2060年までに核融合エネルギーを多面的に活用する――。核融合開発の国際競争が激しくなるなか、そんな新たな目標を政府が掲げようとしている。挑戦的な研究に資金を投じ、技術革新を加速させるのが狙いだ。核融合は社会を一変させうるが、目標を実現できるのだろうか。

 太陽の内部では、水素の原子核4個がくっついてヘリウムになる核融合反応で、膨大なエネルギーが発生している。これと同じような反応を人為的に起こそうと、60年以上前から「地上に太陽をつくる技術」として核融合が研究されてきた。

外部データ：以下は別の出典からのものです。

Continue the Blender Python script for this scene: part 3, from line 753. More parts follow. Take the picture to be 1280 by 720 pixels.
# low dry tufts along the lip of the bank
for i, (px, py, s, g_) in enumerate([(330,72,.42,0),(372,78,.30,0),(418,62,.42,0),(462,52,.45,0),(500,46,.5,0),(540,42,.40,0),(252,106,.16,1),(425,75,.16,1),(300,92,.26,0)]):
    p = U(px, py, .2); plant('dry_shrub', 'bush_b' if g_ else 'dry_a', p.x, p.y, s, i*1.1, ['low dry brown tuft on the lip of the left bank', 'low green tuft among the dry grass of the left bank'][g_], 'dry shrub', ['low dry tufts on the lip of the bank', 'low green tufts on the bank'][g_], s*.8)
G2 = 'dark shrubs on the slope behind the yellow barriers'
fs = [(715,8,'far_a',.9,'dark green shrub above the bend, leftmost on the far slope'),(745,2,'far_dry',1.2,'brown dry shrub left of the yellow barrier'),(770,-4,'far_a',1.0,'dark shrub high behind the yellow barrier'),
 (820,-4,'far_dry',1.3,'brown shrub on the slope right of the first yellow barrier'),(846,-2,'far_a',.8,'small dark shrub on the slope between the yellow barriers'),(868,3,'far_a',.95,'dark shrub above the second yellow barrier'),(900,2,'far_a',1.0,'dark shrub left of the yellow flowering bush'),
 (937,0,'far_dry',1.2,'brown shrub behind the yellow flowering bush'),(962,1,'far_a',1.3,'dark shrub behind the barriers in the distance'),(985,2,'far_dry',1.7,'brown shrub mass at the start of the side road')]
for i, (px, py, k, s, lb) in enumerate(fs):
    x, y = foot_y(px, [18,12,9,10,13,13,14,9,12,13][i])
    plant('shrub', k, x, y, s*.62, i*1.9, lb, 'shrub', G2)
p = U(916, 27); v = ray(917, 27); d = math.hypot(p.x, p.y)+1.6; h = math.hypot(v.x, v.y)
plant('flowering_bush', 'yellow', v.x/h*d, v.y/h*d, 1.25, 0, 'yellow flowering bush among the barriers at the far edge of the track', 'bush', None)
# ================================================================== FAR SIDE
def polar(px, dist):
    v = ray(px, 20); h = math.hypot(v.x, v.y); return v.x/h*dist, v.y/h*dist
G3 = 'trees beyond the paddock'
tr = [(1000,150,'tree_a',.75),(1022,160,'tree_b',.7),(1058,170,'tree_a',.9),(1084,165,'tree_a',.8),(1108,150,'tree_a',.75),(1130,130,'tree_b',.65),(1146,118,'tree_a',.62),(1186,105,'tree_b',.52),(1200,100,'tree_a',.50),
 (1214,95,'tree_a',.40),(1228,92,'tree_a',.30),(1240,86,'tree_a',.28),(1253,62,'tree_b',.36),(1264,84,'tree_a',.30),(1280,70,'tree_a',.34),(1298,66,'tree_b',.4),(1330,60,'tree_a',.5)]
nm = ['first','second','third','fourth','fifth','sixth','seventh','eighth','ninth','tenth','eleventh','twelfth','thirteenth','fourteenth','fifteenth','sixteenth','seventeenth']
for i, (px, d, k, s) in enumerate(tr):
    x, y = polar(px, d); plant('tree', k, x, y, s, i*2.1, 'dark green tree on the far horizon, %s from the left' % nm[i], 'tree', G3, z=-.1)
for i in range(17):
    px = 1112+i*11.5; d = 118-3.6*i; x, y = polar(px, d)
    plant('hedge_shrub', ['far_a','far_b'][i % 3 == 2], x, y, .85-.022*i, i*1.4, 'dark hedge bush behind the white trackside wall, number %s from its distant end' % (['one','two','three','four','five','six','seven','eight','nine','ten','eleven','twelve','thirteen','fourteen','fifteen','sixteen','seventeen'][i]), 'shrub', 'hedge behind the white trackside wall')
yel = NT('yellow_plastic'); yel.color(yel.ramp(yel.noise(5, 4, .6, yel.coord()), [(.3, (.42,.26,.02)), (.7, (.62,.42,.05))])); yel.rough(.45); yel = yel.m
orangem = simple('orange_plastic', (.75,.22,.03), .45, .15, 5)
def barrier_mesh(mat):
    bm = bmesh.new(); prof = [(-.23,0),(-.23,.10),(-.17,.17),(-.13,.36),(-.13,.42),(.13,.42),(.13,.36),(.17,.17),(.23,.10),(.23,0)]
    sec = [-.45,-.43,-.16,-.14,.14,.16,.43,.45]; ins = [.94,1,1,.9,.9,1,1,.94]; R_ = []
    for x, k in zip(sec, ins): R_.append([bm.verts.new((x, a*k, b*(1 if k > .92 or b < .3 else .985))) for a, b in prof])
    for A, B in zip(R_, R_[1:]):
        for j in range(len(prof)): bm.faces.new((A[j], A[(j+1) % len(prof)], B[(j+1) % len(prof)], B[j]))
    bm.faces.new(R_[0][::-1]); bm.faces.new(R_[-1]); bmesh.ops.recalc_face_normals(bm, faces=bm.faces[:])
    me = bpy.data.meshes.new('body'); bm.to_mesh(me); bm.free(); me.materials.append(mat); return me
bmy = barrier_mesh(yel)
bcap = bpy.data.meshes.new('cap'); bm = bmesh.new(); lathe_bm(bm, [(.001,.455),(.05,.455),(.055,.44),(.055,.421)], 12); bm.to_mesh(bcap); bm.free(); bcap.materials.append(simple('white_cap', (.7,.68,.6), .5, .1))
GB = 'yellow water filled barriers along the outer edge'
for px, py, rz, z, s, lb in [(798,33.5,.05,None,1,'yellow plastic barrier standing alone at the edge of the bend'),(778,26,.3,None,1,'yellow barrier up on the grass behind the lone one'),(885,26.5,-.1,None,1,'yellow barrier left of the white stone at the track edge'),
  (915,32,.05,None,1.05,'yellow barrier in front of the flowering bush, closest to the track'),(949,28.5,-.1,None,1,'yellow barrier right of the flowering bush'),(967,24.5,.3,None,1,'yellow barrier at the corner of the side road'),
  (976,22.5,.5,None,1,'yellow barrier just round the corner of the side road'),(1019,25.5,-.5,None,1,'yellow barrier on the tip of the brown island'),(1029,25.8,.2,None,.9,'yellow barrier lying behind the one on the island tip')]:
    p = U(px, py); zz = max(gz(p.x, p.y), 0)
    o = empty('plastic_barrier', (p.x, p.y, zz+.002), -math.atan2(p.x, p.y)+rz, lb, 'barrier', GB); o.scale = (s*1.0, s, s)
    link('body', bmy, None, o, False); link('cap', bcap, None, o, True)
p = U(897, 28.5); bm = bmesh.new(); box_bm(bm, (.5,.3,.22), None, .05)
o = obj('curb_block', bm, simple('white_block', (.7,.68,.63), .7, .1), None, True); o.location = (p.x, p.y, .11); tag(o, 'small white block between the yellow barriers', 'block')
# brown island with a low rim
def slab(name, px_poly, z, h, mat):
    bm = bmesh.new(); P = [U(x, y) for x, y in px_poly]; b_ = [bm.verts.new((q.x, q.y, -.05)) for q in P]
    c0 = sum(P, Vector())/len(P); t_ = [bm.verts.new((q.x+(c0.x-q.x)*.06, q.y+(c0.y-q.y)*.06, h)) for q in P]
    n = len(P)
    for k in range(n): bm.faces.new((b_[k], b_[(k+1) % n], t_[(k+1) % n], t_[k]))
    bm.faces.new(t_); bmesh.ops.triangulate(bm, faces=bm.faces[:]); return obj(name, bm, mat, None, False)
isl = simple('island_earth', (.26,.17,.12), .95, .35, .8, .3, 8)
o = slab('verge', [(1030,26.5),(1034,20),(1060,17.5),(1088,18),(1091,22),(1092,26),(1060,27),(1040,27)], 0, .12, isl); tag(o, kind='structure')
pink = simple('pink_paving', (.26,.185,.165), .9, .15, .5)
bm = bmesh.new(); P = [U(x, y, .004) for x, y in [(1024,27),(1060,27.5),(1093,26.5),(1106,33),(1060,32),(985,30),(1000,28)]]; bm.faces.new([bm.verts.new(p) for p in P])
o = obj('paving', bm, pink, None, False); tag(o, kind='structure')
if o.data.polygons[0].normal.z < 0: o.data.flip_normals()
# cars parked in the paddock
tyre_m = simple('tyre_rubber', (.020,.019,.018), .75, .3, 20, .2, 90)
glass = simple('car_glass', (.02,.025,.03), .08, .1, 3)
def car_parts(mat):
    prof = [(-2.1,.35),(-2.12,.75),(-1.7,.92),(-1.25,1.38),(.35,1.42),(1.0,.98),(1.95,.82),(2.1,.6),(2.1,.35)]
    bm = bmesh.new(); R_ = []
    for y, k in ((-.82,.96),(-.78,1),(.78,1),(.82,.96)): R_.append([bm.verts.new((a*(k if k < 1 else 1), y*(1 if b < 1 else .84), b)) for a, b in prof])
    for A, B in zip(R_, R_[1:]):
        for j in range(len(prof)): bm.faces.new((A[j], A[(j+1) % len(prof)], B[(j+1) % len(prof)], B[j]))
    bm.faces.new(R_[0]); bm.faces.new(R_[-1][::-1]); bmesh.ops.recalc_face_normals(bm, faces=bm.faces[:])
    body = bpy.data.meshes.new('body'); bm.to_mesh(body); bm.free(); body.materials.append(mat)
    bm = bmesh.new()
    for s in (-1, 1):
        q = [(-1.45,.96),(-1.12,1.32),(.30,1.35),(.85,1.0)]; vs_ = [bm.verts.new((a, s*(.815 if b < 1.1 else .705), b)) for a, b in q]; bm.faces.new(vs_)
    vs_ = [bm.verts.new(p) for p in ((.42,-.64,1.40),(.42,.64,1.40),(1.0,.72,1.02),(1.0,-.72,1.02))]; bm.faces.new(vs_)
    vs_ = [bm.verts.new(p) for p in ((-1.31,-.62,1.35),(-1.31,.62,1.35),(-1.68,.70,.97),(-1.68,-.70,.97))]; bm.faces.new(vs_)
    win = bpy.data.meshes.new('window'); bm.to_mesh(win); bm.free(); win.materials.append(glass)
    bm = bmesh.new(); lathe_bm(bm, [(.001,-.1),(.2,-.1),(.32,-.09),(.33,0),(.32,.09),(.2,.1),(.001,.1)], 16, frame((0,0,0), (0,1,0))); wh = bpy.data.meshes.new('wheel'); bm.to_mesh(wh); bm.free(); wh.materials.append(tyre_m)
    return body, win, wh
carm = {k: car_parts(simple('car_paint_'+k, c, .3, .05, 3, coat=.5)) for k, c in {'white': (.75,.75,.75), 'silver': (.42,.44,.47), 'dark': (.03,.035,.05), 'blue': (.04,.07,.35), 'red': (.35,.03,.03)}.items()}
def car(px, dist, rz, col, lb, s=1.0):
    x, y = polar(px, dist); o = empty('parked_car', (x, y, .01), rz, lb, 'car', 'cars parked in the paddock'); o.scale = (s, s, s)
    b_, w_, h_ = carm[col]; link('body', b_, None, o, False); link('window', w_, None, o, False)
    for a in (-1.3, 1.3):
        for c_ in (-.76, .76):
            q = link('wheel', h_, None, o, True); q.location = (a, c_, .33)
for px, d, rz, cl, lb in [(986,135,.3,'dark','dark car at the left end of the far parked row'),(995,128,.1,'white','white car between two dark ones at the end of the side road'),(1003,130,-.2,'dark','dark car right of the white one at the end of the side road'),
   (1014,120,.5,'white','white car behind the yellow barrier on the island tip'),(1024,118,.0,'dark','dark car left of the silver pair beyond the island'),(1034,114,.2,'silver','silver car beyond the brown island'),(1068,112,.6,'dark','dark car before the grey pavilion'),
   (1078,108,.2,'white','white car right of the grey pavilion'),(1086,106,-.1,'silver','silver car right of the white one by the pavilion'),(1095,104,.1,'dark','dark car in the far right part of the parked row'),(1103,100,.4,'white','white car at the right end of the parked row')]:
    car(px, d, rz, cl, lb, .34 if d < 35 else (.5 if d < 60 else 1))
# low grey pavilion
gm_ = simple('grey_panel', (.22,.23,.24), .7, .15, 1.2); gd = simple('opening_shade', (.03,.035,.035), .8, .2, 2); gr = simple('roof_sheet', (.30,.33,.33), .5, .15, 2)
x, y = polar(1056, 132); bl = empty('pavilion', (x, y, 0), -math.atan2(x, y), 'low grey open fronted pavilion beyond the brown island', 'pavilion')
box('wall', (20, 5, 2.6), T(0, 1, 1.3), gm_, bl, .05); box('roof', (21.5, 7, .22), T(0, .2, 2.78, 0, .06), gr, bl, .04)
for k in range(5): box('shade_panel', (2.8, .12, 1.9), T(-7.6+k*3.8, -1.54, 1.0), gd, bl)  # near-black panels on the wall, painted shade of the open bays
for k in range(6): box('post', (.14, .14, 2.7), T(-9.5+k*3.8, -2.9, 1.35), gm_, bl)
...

 トカマク、ヘリカル、レーザーなど複数の方式があり、重水素と三重水素を燃料とするのが主流だ。燃料を数億度まで加熱すると、原子核と電子が自由に動き回るプラズマ状態になって核融合反応が起きる。わずか1グラムの燃料で、石油8トンを燃やしたのと同等のエネルギーが得られる。

 核融合は社会を一変させる可能性がある。

 燃料の重水素は海水に含まれ、資源枯渇の心配なく持続的にエネルギーを得られる。原発の発電過程と同じく二酸化炭素を排出しないうえ、原発と違って高レベル放射性廃棄物は出さない。エネルギーや資源の確保、地球温暖化などの問題から解放されると期待されている。

国際競争の激化 スタートアップへの投資も増加

 現在、日米欧など30カ国以上が加わる国際熱核融合実験炉「ITER」が仏南部で建設中だ。

 そうした国際協調の一方、米英がそれぞれ独自の戦略をまとめるなど、核融合時代の主導権争いが始まりつつある。

 民間でも、欧米や中国のスタートアップ企業の参入が相次いでいる。